Generally if someone offers assistance and I am confident that I know
where I am going, I'll say "no thanks, I'm good" and they realize that
I am, in fact, not lost. If someone offers help and I in fact am not
so certain about where I am going, I will usually ask for verbal
confirmation that I am going in the right direction ("Is this the
right way to the restroom?) If it is, they'll say "yes" and all's
fine. If it's not the right way, then I will ask for some verbal
clarification ("Which way is it?") but explain that I want to find the
place on my own and just need verbal directions. Usually if I just
explain that I want to remember where the place is for future
reference, people understand and accept this explanation well. Even if
you solicit verbal directions from others, you're still using
structured discovery-as you approach the bathroom, you can listen and
feel to see what is nearby, where the bathroom is relative to the door
and the music, etc.

I will add two more philosophical points. First, as others have
mentioned, it's OK to get lost. It doesn't mean you have failed or
gone beyond the limits of what you are capable of doing on your own,
even though that's a message that's drilled into many of our heads by
well-meaning parents and teachers as we grow up. I'm not going to lie,
getting lost can be frustrating, embarrassing, occasionally scary, but
it's rarely dangerous. If you get turned around in an indoor place,
even a place as big as a stadium, you will eventually get back to
where you started, or at least find something familiar, or at least
find other human beings who can help you get un-lost. In fact, getting
turned around in a place you'll return to again will help you build a
mental map of the place by forcing you to explore it in more depth.

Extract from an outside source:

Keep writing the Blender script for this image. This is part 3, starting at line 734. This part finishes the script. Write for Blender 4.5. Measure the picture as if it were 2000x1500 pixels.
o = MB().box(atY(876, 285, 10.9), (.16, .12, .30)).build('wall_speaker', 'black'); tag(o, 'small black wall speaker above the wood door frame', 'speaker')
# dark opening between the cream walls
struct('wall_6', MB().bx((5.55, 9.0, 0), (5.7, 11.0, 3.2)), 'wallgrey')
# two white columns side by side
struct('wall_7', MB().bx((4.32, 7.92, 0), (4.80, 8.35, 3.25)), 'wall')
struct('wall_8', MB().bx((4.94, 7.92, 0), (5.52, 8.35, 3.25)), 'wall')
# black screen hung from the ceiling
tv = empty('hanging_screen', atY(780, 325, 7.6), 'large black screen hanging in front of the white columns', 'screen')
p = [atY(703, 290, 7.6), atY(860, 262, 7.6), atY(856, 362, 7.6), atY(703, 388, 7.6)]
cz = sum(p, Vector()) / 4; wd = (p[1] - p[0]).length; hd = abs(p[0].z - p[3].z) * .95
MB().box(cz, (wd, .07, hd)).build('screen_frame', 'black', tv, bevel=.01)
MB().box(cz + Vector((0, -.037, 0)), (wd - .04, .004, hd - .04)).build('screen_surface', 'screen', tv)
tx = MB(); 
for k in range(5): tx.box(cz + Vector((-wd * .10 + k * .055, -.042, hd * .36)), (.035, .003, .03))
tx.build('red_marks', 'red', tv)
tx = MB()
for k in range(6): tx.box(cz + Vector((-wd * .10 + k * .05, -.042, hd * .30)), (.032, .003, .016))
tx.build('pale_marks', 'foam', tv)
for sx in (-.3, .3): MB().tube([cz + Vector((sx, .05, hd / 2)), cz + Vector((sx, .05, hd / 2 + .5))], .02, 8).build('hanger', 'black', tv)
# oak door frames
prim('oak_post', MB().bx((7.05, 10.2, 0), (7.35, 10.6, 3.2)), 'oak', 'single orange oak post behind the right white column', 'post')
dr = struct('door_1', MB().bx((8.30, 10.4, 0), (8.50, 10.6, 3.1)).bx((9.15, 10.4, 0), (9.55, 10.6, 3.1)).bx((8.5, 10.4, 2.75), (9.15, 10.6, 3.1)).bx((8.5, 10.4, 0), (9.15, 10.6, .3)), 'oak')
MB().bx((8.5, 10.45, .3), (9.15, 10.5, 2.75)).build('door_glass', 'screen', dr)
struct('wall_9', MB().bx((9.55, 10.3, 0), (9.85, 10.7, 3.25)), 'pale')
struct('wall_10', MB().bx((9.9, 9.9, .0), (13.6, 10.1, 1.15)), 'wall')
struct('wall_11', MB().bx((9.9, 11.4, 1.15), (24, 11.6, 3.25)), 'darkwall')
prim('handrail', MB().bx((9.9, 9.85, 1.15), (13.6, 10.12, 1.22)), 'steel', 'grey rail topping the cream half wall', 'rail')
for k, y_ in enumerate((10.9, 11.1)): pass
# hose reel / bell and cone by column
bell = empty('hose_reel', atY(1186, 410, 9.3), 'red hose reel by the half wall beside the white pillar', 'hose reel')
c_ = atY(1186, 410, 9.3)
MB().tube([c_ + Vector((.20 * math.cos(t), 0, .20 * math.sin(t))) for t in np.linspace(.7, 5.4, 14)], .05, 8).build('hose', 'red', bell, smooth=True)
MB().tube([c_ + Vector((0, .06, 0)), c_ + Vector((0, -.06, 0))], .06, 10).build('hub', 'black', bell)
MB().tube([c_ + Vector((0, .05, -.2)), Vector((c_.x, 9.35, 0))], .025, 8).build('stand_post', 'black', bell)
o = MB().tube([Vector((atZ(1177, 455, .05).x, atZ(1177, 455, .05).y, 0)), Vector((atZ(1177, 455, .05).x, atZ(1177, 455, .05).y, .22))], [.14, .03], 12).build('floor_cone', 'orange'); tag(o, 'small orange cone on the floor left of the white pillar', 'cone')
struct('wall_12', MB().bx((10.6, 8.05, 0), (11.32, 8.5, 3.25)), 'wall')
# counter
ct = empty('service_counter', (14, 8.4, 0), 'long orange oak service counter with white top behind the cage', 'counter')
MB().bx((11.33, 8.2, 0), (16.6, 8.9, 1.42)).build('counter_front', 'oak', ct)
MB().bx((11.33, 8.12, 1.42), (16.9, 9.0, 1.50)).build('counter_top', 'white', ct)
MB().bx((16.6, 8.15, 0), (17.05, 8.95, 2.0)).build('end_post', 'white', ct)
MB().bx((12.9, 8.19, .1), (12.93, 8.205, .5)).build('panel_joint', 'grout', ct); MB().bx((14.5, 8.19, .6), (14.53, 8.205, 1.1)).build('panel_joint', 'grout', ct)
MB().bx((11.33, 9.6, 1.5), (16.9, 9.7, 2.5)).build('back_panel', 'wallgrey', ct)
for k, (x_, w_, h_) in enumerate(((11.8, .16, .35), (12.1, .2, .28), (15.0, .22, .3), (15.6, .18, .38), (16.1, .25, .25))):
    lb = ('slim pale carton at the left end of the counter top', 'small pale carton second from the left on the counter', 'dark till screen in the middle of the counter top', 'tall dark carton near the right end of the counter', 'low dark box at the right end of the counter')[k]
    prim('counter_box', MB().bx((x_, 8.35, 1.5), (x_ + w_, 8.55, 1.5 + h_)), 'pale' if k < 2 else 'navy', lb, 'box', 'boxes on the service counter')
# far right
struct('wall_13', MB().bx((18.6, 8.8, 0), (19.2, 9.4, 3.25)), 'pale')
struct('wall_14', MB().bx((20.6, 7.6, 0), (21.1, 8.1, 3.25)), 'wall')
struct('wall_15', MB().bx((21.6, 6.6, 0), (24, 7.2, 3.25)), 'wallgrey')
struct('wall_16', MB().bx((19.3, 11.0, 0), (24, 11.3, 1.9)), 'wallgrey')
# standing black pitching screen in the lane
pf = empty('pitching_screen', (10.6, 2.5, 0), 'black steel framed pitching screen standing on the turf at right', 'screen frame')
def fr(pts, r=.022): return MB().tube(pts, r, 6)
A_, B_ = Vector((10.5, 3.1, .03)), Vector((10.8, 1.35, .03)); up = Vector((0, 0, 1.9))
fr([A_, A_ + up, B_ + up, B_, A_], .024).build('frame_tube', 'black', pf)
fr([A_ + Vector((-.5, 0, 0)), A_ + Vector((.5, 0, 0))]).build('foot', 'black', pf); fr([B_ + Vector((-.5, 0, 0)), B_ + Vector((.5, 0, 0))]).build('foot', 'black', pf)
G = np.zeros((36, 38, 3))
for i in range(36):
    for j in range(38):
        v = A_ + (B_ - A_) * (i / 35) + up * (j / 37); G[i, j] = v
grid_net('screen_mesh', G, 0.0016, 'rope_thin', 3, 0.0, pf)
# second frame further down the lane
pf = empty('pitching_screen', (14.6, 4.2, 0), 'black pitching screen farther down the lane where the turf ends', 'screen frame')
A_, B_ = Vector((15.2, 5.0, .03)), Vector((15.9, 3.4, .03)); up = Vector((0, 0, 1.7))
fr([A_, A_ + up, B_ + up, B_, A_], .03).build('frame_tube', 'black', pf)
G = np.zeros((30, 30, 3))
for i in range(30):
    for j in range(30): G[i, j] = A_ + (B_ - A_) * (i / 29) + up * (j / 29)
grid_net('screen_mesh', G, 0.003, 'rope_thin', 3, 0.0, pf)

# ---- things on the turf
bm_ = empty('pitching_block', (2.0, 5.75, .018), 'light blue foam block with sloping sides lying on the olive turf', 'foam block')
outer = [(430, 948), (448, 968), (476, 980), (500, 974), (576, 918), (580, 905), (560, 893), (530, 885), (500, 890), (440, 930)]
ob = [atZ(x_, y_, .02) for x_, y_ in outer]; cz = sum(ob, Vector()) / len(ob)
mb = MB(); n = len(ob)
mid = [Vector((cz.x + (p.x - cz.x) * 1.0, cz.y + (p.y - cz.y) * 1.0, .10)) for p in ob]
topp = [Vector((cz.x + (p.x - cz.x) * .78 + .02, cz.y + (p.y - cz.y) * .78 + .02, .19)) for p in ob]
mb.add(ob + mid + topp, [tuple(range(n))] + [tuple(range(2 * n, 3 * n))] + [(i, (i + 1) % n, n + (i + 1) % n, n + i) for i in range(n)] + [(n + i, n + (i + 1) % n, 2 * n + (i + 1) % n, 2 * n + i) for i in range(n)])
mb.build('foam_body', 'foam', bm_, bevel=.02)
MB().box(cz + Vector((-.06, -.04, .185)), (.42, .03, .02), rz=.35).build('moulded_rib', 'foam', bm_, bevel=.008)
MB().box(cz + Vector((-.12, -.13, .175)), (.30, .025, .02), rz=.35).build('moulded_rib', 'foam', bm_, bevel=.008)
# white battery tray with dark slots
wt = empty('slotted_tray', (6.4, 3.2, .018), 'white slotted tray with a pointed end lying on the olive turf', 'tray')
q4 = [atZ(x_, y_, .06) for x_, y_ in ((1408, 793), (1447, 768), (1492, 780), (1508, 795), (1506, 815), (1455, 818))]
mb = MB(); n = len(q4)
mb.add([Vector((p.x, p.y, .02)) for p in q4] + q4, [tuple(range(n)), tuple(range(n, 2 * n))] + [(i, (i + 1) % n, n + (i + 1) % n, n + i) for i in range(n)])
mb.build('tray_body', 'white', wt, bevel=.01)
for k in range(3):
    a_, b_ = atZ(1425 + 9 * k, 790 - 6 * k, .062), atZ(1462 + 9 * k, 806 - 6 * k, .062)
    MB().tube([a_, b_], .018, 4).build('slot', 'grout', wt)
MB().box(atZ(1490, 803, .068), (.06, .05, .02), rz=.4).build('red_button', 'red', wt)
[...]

The second thing I'll say is something I think you know already but I
just want to validate your feelings: As blind people we aren't
obligated to accept any "assistance" or other interactions with
strangers that we don't want to engage in. Again, I think blind
children are often trained to just go along and accept well-meant
assistance. I know I was and I was often accused of "intimidating"
others or "pushing them away" if I declined help or asked someone not
to touch or grab me. (I often laughingly wondered how a scrawny little
90-pound teenage girl like me could be so intimidating, but...). The
thing is that, just as you have the right to decide what you do or
don't want to do with your body (sexually, etc.), you also have the
right to maintain control of the kinds of interactions you have with
others, and the boundaries of your physical personal space. That said,
I think we are still obligated to play by the rules of kindness and
common courtesy when we interact with strangers even if they're being
overly helpful. That is, we should refrain from yelling or cursing at
others or hitting them even if they are obnoxious; we should speak in
a gentle tone and use words like "please" and "thank you" in our
interactions; we should genuinely thank people for offering the
appropriate kind of assistance. However, it's OK to decline help or to
gently but firmly pull your arm out of a stranger's grip, and it's
even better if you can explain that you're trying to practice being
more independent.

The fact is that a certain fraction of people will get offended or
misinterpret your assertiveness as ingratitutde or hostility. But in
my experience there is a substantial percentage of the sighted public
who can learn to both like us and respect us, and these people are the
ones who are worth having repeated interactions with in the future.

Best of luck with the football game tomorrow, and of course, happy birthday!